## Start Supplied information
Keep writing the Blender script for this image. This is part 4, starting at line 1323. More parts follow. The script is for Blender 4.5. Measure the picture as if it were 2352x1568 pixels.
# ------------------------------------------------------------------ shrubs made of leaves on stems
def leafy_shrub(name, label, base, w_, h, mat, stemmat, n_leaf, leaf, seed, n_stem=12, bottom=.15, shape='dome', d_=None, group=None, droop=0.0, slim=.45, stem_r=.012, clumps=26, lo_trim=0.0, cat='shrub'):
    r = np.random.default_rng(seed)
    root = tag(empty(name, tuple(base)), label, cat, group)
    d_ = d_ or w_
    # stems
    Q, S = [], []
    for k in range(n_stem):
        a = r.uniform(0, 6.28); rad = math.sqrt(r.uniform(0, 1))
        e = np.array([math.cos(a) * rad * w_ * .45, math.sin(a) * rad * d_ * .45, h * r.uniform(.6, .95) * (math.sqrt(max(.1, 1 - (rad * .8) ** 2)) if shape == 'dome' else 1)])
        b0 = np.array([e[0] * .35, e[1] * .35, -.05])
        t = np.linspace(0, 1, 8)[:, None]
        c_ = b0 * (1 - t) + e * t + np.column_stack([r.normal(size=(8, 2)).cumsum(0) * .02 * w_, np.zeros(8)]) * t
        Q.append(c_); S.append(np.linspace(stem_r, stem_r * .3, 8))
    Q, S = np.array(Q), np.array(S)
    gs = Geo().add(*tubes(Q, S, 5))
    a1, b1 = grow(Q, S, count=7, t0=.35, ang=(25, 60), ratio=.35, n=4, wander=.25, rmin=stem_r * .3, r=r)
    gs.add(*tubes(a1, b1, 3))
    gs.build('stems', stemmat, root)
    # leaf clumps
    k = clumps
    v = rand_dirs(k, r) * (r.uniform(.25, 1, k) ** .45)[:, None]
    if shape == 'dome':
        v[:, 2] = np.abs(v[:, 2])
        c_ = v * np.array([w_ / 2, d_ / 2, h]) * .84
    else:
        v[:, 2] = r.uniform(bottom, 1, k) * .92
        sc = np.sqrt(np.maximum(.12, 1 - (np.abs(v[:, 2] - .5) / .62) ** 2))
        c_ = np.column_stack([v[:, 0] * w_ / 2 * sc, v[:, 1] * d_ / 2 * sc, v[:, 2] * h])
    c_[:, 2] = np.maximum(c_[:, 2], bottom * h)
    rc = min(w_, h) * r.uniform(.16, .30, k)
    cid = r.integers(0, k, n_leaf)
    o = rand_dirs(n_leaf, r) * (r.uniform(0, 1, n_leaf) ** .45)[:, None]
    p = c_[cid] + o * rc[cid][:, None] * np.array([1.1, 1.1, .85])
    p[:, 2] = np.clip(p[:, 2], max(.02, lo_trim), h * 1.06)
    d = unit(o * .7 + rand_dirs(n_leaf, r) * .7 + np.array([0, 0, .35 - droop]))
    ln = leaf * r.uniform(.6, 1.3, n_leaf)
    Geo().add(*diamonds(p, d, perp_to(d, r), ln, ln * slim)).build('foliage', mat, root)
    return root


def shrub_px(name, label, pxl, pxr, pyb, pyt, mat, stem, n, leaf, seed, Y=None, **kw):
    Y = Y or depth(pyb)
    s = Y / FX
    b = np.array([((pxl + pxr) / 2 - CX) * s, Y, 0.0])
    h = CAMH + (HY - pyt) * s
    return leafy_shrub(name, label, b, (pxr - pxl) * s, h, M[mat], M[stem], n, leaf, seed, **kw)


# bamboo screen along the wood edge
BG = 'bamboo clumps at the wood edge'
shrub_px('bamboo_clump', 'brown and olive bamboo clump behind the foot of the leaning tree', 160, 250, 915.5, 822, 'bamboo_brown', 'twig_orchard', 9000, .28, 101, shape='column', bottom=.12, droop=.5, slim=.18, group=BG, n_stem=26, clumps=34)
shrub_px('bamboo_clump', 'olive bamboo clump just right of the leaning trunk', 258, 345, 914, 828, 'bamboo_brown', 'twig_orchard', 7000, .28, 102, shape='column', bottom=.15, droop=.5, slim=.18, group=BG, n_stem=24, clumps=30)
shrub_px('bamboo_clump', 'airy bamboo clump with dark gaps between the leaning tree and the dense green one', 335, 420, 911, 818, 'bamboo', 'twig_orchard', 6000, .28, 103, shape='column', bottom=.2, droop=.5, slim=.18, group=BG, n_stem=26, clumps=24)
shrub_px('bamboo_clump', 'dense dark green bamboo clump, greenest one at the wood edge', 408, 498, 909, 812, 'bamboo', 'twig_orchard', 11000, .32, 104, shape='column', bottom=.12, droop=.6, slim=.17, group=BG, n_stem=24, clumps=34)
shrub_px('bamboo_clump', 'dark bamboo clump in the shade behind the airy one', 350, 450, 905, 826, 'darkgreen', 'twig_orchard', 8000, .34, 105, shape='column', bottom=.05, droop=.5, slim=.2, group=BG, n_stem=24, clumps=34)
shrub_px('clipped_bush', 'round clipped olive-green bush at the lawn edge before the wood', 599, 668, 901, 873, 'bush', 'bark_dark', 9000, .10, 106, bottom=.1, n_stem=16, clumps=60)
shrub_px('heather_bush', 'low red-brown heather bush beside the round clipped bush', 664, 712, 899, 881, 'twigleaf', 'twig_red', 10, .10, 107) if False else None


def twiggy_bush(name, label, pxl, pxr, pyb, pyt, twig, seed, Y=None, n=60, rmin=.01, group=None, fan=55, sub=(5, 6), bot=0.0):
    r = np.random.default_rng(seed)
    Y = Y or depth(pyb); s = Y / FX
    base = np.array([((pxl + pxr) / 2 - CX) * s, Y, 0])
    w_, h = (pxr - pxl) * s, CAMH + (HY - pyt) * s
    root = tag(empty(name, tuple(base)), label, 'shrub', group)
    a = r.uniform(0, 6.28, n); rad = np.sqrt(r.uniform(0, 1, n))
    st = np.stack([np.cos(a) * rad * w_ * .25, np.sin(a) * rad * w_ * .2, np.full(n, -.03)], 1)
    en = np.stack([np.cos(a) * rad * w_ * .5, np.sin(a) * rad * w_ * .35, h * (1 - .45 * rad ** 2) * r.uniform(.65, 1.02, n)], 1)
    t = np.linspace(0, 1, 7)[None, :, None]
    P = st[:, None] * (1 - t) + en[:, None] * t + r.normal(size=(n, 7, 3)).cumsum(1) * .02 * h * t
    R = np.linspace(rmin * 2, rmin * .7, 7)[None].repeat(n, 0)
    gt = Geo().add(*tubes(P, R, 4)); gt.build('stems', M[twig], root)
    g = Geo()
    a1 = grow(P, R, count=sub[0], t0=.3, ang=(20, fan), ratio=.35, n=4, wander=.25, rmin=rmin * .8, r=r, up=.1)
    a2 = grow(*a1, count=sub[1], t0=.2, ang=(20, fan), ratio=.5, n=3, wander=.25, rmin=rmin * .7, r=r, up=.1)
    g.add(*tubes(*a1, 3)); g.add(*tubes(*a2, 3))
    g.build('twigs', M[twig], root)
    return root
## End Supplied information
To be done: Copy all of the data exactly.

Response for this exercise:
Keep writing the Blender script for this image. This is part 4, starting at line 1323. More parts follow. The script is for Blender 4.5. Measure the picture as if it were 2352x1568 pixels.
# ------------------------------------------------------------------ shrubs made of leaves on stems
def leafy_shrub(name, label, base, w_, h, mat, stemmat, n_leaf, leaf, seed, n_stem=12, bottom=.15, shape='dome', d_=None, group=None, droop=0.0, slim=.45, stem_r=.012, clumps=26, lo_trim=0.0, cat='shrub'):
    r = np.random.default_rng(seed)
    root = tag(empty(name, tuple(base)), label, cat, group)
    d_ = d_ or w_
    # stems
    Q, S = [], []
    for k in range(n_stem):
        a = r.uniform(0, 6.28); rad = math.sqrt(r.uniform(0, 1))
        e = np.array([math.cos(a) * rad * w_ * .45, math.sin(a) * rad * d_ * .45, h * r.uniform(.6, .95) * (math.sqrt(max(.1, 1 - (rad * .8) ** 2)) if shape == 'dome' else 1)])
        b0 = np.array([e[0] * .35, e[1] * .35, -.05])
        t = np.linspace(0, 1, 8)[:, None]
        c_ = b0 * (1 - t) + e * t + np.column_stack([r.normal(size=(8, 2)).cumsum(0) * .02 * w_, np.zeros(8)]) * t
        Q.append(c_); S.append(np.linspace(stem_r, stem_r * .3, 8))
    Q, S = np.array(Q), np.array(S)
    gs = Geo().add(*tubes(Q, S, 5))
    a1, b1 = grow(Q, S, count=7, t0=.35, ang=(25, 60), ratio=.35, n=4, wander=.25, rmin=stem_r * .3, r=r)
    gs.add(*tubes(a1, b1, 3))
    gs.build('stems', stemmat, root)
    # leaf clumps
    k = clumps
    v = rand_dirs(k, r) * (r.uniform(.25, 1, k) ** .45)[:, None]
    if shape == 'dome':
        v[:, 2] = np.abs(v[:, 2])
        c_ = v * np.array([w_ / 2, d_ / 2, h]) * .84
    else:
        v[:, 2] = r.uniform(bottom, 1, k) * .92
        sc = np.sqrt(np.maximum(.12, 1 - (np.abs(v[:, 2] - .5) / .62) ** 2))
        c_ = np.column_stack([v[:, 0] * w_ / 2 * sc, v[:, 1] * d_ / 2 * sc, v[:, 2] * h])
    c_[:, 2] = np.maximum(c_[:, 2], bottom * h)
    rc = min(w_, h) * r.uniform(.16, .30, k)
    cid = r.integers(0, k, n_leaf)
    o = rand_dirs(n_leaf, r) * (r.uniform(0, 1, n_leaf) ** .45)[:, None]
    p = c_[cid] + o * rc[cid][:, None] * np.array([1.1, 1.1, .85])
    p[:, 2] = np.clip(p[:, 2], max(.02, lo_trim), h * 1.06)
    d = unit(o * .7 + rand_dirs(n_leaf, r) * .7 + np.array([0, 0, .35 - droop]))
    ln = leaf * r.uniform(.6, 1.3, n_leaf)
    Geo().add(*diamonds(p, d, perp_to(d, r), ln, ln * slim)).build('foliage', mat, root)
    return root


def shrub_px(name, label, pxl, pxr, pyb, pyt, mat, stem, n, leaf, seed, Y=None, **kw):
    Y = Y or depth(pyb)
    s = Y / FX
    b = np.array([((pxl + pxr) / 2 - CX) * s, Y, 0.0])
    h = CAMH + (HY - pyt) * s
    return leafy_shrub(name, label, b, (pxr - pxl) * s, h, M[mat], M[stem], n, leaf, seed, **kw)


# bamboo screen along the wood edge
BG = 'bamboo clumps at the wood edge'
shrub_px('bamboo_clump', 'brown and olive bamboo clump behind the foot of the leaning tree', 160, 250, 915.5, 822, 'bamboo_brown', 'twig_orchard', 9000, .28, 101, shape='column', bottom=.12, droop=.5, slim=.18, group=BG, n_stem=26, clumps=34)
shrub_px('bamboo_clump', 'olive bamboo clump just right of the leaning trunk', 258, 345, 914, 828, 'bamboo_brown', 'twig_orchard', 7000, .28, 102, shape='column', bottom=.15, droop=.5, slim=.18, group=BG, n_stem=24, clumps=30)
shrub_px('bamboo_clump', 'airy bamboo clump with dark gaps between the leaning tree and the dense green one', 335, 420, 911, 818, 'bamboo', 'twig_orchard', 6000, .28, 103, shape='column', bottom=.2, droop=.5, slim=.18, group=BG, n_stem=26, clumps=24)
shrub_px('bamboo_clump', 'dense dark green bamboo clump, greenest one at the wood edge', 408, 498, 909, 812, 'bamboo', 'twig_orchard', 11000, .32, 104, shape='column', bottom=.12, droop=.6, slim=.17, group=BG, n_stem=24, clumps=34)
shrub_px('bamboo_clump', 'dark bamboo clump in the shade behind the airy one', 350, 450, 905, 826, 'darkgreen', 'twig_orchard', 8000, .34, 105, shape='column', bottom=.05, droop=.5, slim=.2, group=BG, n_stem=24, clumps=34)
shrub_px('clipped_bush', 'round clipped olive-green bush at the lawn edge before the wood', 599, 668, 901, 873, 'bush', 'bark_dark', 9000, .10, 106, bottom=.1, n_stem=16, clumps=60)
shrub_px('heather_bush', 'low red-brown heather bush beside the round clipped bush', 664, 712, 899, 881, 'twigleaf', 'twig_red', 10, .10, 107) if False else None


def twiggy_bush(name, label, pxl, pxr, pyb, pyt, twig, seed, Y=None, n=60, rmin=.01, group=None, fan=55, sub=(5, 6), bot=0.0):
    r = np.random.default_rng(seed)
    Y = Y or depth(pyb); s = Y / FX
    base = np.array([((pxl + pxr) / 2 - CX) * s, Y, 0])
    w_, h = (pxr - pxl) * s, CAMH + (HY - pyt) * s
    root = tag(empty(name, tuple(base)), label, 'shrub', group)
    a = r.uniform(0, 6.28, n); rad = np.sqrt(r.uniform(0, 1, n))
    st = np.stack([np.cos(a) * rad * w_ * .25, np.sin(a) * rad * w_ * .2, np.full(n, -.03)], 1)
    en = np.stack([np.cos(a) * rad * w_ * .5, np.sin(a) * rad * w_ * .35, h * (1 - .45 * rad ** 2) * r.uniform(.65, 1.02, n)], 1)
    t = np.linspace(0, 1, 7)[None, :, None]
    P = st[:, None] * (1 - t) + en[:, None] * t + r.normal(size=(n, 7, 3)).cumsum(1) * .02 * h * t
    R = np.linspace(rmin * 2, rmin * .7, 7)[None].repeat(n, 0)
    gt = Geo().add(*tubes(P, R, 4)); gt.build('stems', M[twig], root)
    g = Geo()
    a1 = grow(P, R, count=sub[0], t0=.3, ang=(20, fan), ratio=.35, n=4, wander=.25, rmin=rmin * .8, r=r, up=.1)
    a2 = grow(*a1, count=sub[1], t0=.2, ang=(20, fan), ratio=.5, n=3, wander=.25, rmin=rmin * .7, r=r, up=.1)
    g.add(*tubes(*a1, 3)); g.add(*tubes(*a2, 3))
    g.build('twigs', M[twig], root)
    return root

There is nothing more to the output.